--- Start of Information provided ---

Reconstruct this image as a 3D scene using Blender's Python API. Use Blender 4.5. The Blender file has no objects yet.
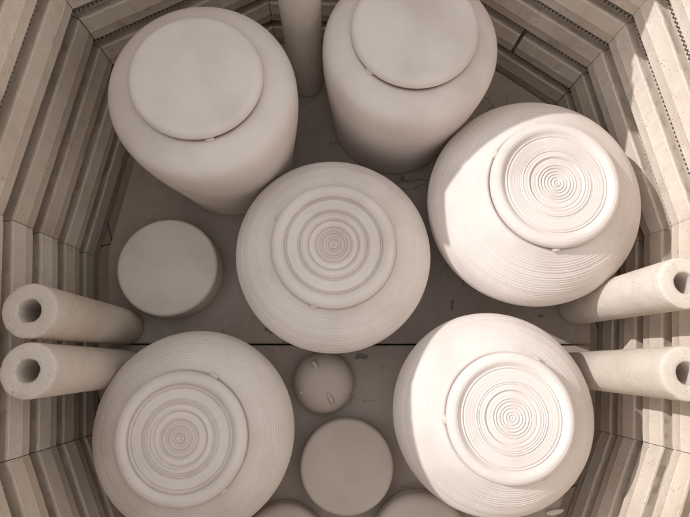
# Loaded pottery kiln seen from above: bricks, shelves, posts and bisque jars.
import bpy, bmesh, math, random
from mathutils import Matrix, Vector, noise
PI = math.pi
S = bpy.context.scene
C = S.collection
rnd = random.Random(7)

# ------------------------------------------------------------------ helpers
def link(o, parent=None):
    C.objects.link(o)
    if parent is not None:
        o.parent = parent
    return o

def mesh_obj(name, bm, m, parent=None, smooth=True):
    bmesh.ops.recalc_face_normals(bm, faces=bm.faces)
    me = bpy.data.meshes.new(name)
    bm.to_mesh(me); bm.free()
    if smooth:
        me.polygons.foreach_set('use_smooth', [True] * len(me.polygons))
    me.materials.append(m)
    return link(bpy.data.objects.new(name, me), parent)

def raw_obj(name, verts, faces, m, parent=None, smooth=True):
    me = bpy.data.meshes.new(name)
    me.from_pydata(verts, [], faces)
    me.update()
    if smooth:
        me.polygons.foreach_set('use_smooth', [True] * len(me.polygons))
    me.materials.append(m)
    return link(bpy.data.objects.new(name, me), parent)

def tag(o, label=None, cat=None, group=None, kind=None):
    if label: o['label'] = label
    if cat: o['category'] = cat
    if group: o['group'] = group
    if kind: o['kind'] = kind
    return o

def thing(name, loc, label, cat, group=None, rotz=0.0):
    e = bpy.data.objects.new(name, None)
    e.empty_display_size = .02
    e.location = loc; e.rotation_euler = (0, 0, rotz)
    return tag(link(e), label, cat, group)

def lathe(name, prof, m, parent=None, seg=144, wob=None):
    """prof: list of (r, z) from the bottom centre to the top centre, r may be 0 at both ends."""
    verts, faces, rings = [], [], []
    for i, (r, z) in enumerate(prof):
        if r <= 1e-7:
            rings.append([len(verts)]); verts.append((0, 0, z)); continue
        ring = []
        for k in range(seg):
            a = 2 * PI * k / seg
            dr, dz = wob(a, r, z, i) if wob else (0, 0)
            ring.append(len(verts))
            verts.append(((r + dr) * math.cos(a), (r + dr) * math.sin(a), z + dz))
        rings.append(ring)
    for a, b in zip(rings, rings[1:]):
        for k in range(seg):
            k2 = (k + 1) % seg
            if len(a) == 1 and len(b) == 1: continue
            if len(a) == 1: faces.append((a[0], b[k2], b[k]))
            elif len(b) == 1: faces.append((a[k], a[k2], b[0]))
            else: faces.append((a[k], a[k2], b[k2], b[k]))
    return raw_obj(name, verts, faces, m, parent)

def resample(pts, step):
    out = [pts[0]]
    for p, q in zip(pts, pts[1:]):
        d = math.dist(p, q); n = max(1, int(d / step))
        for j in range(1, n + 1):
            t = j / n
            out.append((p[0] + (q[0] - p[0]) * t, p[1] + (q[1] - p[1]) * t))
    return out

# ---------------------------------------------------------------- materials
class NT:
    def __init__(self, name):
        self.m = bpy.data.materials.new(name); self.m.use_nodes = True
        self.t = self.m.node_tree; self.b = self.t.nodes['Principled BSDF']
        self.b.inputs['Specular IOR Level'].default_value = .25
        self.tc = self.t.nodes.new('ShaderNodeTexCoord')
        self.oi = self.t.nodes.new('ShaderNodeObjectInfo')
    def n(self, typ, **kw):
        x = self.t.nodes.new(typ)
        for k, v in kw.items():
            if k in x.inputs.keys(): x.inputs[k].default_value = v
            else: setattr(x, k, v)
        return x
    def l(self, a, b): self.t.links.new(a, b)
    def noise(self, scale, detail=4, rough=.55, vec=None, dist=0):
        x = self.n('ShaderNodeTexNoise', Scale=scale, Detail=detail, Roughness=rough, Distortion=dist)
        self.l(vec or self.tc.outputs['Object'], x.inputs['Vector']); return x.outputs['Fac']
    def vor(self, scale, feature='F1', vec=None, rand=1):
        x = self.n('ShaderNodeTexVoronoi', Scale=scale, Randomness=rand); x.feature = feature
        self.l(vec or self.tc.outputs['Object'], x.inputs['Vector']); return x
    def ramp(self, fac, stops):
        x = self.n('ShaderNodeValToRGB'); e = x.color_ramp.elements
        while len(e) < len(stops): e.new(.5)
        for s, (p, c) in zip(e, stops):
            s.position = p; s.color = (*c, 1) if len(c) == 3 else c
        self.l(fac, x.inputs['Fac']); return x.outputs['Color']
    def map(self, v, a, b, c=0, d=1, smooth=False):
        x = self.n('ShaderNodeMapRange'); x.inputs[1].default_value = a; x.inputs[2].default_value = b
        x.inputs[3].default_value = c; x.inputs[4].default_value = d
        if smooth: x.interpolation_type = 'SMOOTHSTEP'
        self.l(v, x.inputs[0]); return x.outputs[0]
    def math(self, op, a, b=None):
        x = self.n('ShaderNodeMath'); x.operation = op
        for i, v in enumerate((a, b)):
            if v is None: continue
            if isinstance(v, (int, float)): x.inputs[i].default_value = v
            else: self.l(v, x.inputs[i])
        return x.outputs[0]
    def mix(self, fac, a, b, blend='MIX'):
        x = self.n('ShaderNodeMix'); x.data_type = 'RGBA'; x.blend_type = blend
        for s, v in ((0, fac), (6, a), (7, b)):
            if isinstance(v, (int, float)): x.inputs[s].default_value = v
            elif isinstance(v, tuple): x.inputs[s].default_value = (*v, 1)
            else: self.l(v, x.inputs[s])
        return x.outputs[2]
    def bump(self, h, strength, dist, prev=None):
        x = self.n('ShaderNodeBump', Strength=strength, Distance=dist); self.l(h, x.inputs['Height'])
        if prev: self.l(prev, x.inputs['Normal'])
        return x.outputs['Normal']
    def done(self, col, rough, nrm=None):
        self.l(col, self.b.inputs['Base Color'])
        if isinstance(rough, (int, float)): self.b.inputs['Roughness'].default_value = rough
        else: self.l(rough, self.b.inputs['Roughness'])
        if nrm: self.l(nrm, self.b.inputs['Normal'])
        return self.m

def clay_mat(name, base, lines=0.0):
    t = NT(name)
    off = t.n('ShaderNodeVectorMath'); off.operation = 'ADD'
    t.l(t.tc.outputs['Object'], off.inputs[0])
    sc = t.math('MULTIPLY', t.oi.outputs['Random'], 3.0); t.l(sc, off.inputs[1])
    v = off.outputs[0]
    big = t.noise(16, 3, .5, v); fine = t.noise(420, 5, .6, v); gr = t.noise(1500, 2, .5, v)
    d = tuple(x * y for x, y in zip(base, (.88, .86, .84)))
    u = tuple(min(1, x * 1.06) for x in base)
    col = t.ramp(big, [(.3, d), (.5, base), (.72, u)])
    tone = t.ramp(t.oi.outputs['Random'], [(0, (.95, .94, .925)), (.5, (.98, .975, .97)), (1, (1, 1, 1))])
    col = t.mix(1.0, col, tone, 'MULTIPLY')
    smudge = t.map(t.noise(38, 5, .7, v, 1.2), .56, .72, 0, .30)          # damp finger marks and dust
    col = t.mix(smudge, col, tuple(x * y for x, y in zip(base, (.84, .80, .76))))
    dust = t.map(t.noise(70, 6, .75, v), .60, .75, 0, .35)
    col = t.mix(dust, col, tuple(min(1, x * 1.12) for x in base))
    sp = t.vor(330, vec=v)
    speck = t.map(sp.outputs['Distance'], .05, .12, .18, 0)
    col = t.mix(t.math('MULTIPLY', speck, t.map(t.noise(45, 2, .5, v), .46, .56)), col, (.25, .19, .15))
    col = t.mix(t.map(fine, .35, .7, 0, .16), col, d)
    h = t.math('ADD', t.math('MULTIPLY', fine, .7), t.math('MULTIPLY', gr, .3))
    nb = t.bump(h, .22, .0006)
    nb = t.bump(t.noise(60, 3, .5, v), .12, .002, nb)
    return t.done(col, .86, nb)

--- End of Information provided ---

Stated exercise —
Copy nothing but the lines from the top of the material through the line holding "rnd = random.Random(7)", exactly as written; omit pictures.

Solution below —
Reconstruct this image as a 3D scene using Blender's Python API. Use Blender 4.5. The Blender file has no objects yet.
# Loaded pottery kiln seen from above: bricks, shelves, posts and bisque jars.
import bpy, bmesh, math, random
from mathutils import Matrix, Vector, noise
PI = math.pi
S = bpy.context.scene
C = S.collection
rnd = random.Random(7)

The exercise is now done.